• [WRITTEN INSTRUCTION] Extract exactly the lines from the top of the records through the line containing "COL = scene.collection", and keep pictures out of the copy.

[Dataset entries]

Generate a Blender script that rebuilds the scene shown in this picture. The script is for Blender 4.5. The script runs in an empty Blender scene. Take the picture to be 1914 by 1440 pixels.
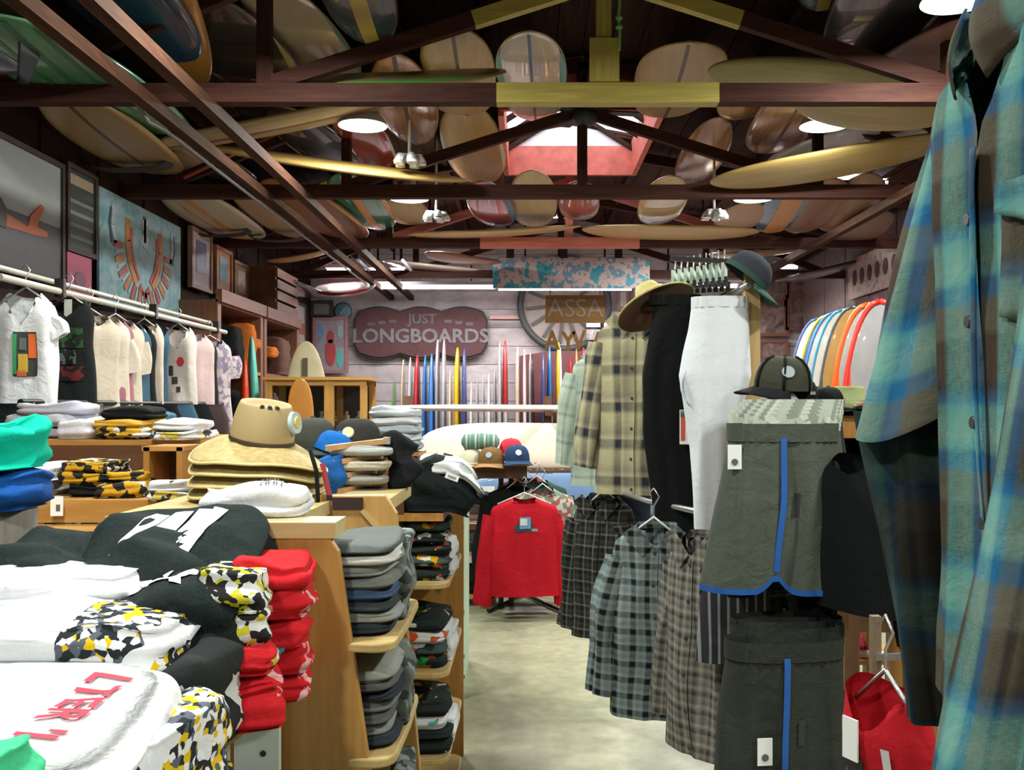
import bpy, math, random
from mathutils import Vector, Matrix, noise as mnoise
from mathutils.bvhtree import BVHTree
random.seed(7)
R = math.radians
sin, cos, pi = math.sin, math.cos, math.pi
scene = bpy.context.scene
COL = scene.collection

# ------------------------------------------------------------------ camera, world, exposure
F, CX, CY, EYE = 1800.0, 985.0, 760.0, 1.6
cam_d = bpy.data.cameras.new('camera')
cam = bpy.data.objects.new('camera', cam_d); COL.objects.link(cam)
cam.location = (0, 0, EYE); cam.rotation_euler = (R(90), 0, 0)
cam_d.sensor_width = 36.0; cam_d.lens = F / 1914.0 * 36.0
cam_d.shift_x = -(CX - 957.0) / 1914.0; cam_d.shift_y = (CY - 720.0) / 1914.0
cam_d.clip_start = 0.05; cam_d.clip_end = 100
scene.camera = cam
vs = scene.view_settings
vs.view_transform = 'Standard'; vs.look = 'None'; vs.gamma = 1.0; vs.use_curve_mapping = False
vs.exposure = 0.35
scene.display_settings.display_device = 'sRGB'
world = bpy.data.worlds.new('daylight'); scene.world = world; world.use_nodes = True
bg = world.node_tree.nodes['Background']
bg.inputs['Color'].default_value = (0.86, 0.93, 1.0, 1); bg.inputs['Strength'].default_value = 4.0

LAMP_ROWS = [(-1.16, -0.6), (2.1, -0.6), (-1.16, 2.0), (2.1, 2.0), (-1.16, 4.4), (2.1, 4.7),  # the two nearest rows are unseen, added to light the foreground
             (-1.16, 6.8), (2.1, 6.8), (-1.05, 8.6), (2.02, 8.6), (-1.16, 11.5), (2.1, 11.5)]
LAMP_Z = 3.58
LAMP_W = 62.0
TUBE_W = 10.0

def area_light(name, loc, sx, sy, watts, col, shape='DISK', parent=None, rot=(0, 0, 0)):
    l = bpy.data.lights.new(name, 'AREA'); l.shape = shape; l.size = sx
    if shape in ('RECTANGLE', 'ELLIPSE'): l.size_y = sy
    l.energy = watts; l.color = col
    o = bpy.data.objects.new(name, l); COL.objects.link(o); o.location = loc; o.rotation_euler = rot
    if parent: o.parent = parent
    return o

# ------------------------------------------------------------------ helpers
def at(px, py, d):
    return Vector(((px - CX) * d / F, d, EYE - (py - CY) * d / F))

def nz(x, y, z=0.0):
    return mnoise.noise(Vector((x, y, z)))

class MB:
    """collects geometry for one mesh"""
    def __init__(s): s.v = []; s.f = []; s.uv = []; s.mi = []; s.sm = []
    def grid(s, fn, nu, nv, mi=0, smooth=True, uvfn=None):
        b = len(s.v)
        for j in range(nv + 1):
            for i in range(nu + 1):
                p = fn(i / nu, j / nv); s.v.append((p[0], p[1], p[2]))
                s.uv.append((p[3], p[4]) if len(p) > 3 else (i / nu, j / nv))
        for j in range(nv):
            for i in range(nu):
                a = b + j * (nu + 1) + i
                s.f.append((a, a + 1, a + nu + 2, a + nu + 1)); s.mi.append(mi); s.sm.append(smooth)
        return s
    def box(s, c, size, mi=0, rot=None, taper=None):
        hx, hy, hz = size[0] / 2, size[1] / 2, size[2] / 2
        c = Vector(c)
        for ax in range(3):
            for sg in (-1, 1):
                b = len(s.v)
                q = [(-1, -1), (1, -1), (1, 1), (-1, 1)]
                if sg < 0: q = q[::-1]
                for (p, r) in q:
                    co = [0, 0, 0]; co[ax] = sg; co[(ax + 1) % 3] = p; co[(ax + 2) % 3] = r
                    v = Vector((co[0] * hx, co[1] * hy, co[2] * hz))
                    if rot is not None: v = rot @ v
                    v = v + c
                    s.v.append(tuple(v)); s.uv.append((v[(ax + 1) % 3], v[(ax + 2) % 3]))
                s.f.append((b, b + 1, b + 2, b + 3)); s.mi.append(mi); s.sm.append(False)
        return s
    def bar(s, p0, p1, w, h, mi=0, up=(0, 0, 1)):
        p0 = Vector(p0); p1 = Vector(p1); x = (p1 - p0); L = x.length; x.normalize()
        u = Vector(up)
        if abs(x.dot(u)) > .95: u = Vector((0, 1, 0))
        y = u.cross(x).normalized(); z = x.cross(y)
        m = Matrix((x, y, z)).transposed()
        return s.box((p0 + p1) / 2, (L, w, h), mi, rot=m)
    def tube(s, path, radii, n=10, mi=0, caps=True, flat=1.0):
        path = [Vector(p) for p in path]
        if not hasattr(radii, '__len__'): radii = [radii] * len(path)
        b = len(s.v); prev = None
        for k, p in enumerate(path):
            t = (path[min(k + 1, len(path) - 1)] - path[max(k - 1, 0)]).normalized()
            ref = Vector((0, 0, 1)) if abs(t.z) < .9 else Vector((0, 1, 0))
            if prev is None: y = ref.cross(t).normalized()
            else: y = (prev - t * prev.dot(t)).normalized()
            prev = y; z = t.cross(y)
            for i in range(n):
                a = 2 * pi * i / n
                s.v.append(tuple(p + (y * cos(a) + z * sin(a) * flat) * radii[k])); s.uv.append((i / n, k / len(path)))
        for k in range(len(path) - 1):
            for i in range(n):
                a = b + k * n + i; c = b + k * n + (i + 1) % n
                s.f.append((a, c, c + n, a + n)); s.mi.append(mi); s.sm.append(True)
        if caps:
            s.f.append(tuple(b + i for i in range(n))[::-1]); s.mi.append(mi); s.sm.append(False)
            e = b + (len(path) - 1) * n
            s.f.append(tuple(e + i for i in range(n))); s.mi.append(mi); s.sm.append(False)
        return s
    def lathe(s, prof, n=28, c=(0, 0, 0), mi=0, ex=1.0, ey=1.0):
        def fn(u, v):
            k = v * (len(prof) - 1); i = min(int(k), len(prof) - 2); t = k - i
            r = prof[i][0] * (1 - t) + prof[i + 1][0] * t; z = prof[i][1] * (1 - t) + prof[i + 1][1] * t
            a = 2 * pi * u
            return (c[0] + r * cos(a) * ex, c[1] + r * sin(a) * ey, c[2] + z, u, z)
        return s.grid(fn, n, len(prof) - 1, mi)
    def prism(s, pts, y0, y1, mi=0, smooth=False):
        """outline in xz, extruded along y"""
        n = len(pts); b = len(s.v)
        for y in (y0, y1):
            for (x, z) in pts: s.v.append((x, y, z)); s.uv.append((x, z))
        s.f.append(tuple(b + i for i in range(n))); s.mi.append(mi); s.sm.append(False)
        s.f.append(tuple(b + n + i for i in range(n))[::-1]); s.mi.append(mi); s.sm.append(False)
        for i in range(n):
            j = (i + 1) % n
            s.f.append((b + j, b + i, b + n + i, b + n + j)); s.mi.append(mi); s.sm.append(smooth)
        return s
    def xf(s, m):
        s.v = [tuple(m @ Vector(p)) for p in s.v]; return s
    def mesh(s, name, mats=None):
        me = bpy.data.meshes.new(name); me.from_pydata(s.v, [], s.f)
        uvl = me.uv_layers.new(name='UVMap')
        li = [0] * len(me.loops); me.loops.foreach_get('vertex_index', li)
        flat = []
        for i in li: flat.extend(s.uv[i])
        uvl.data.foreach_set('uv', flat)
        me.polygons.foreach_set('use_smooth', s.sm)
        if mats is not None:
            for m in (mats if isinstance(mats, (list, tuple)) else [mats]): me.materials.append(m)
            me.polygons.foreach_set('material_index', s.mi)
        me.update(); return me
    def build(s, name, mats, parent=None, bevel=0, solid=0, sub=0):
        o = bpy.data.objects.new(name, s.mesh(name, mats)); COL.objects.link(o)
        if parent is not None: o.parent = parent
        if sub:
            m = o.modifiers.new('sub', 'SUBSURF'); m.levels = sub; m.render_levels = sub
        if solid:
            m = o.modifiers.new('thick', 'SOLIDIFY'); m.thickness = solid; m.offset = 0
        if bevel:
            m = o.modifiers.new('edge', 'BEVEL'); m.width = bevel; m.segments = 2; m.limit_method = 'ANGLE'
        return o

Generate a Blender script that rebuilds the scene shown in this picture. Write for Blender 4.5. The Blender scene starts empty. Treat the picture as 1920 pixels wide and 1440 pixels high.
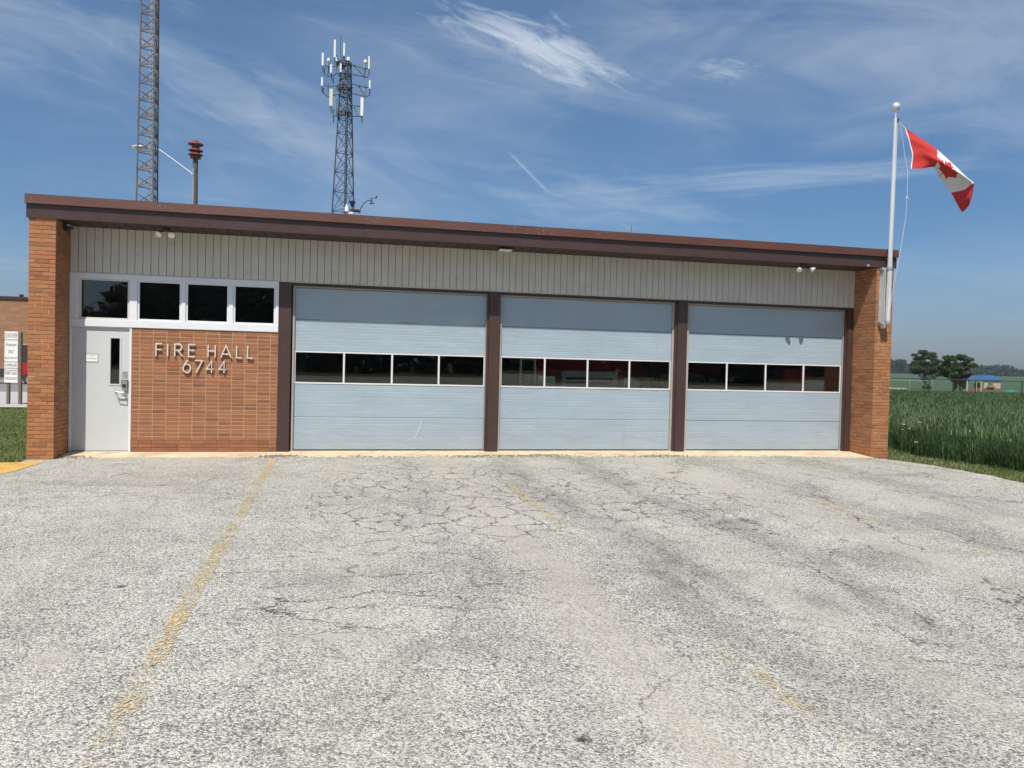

• [PROBLEM SOLUTION]
Generate a Blender script that rebuilds the scene shown in this picture. The script is for Blender 4.5. The script runs in an empty Blender scene. Take the picture to be 1914 by 1440 pixels.
import bpy, math, random
from mathutils import Vector, Matrix, noise as mnoise
from mathutils.bvhtree import BVHTree
random.seed(7)
R = math.radians
sin, cos, pi = math.sin, math.cos, math.pi
scene = bpy.context.scene
COL = scene.collection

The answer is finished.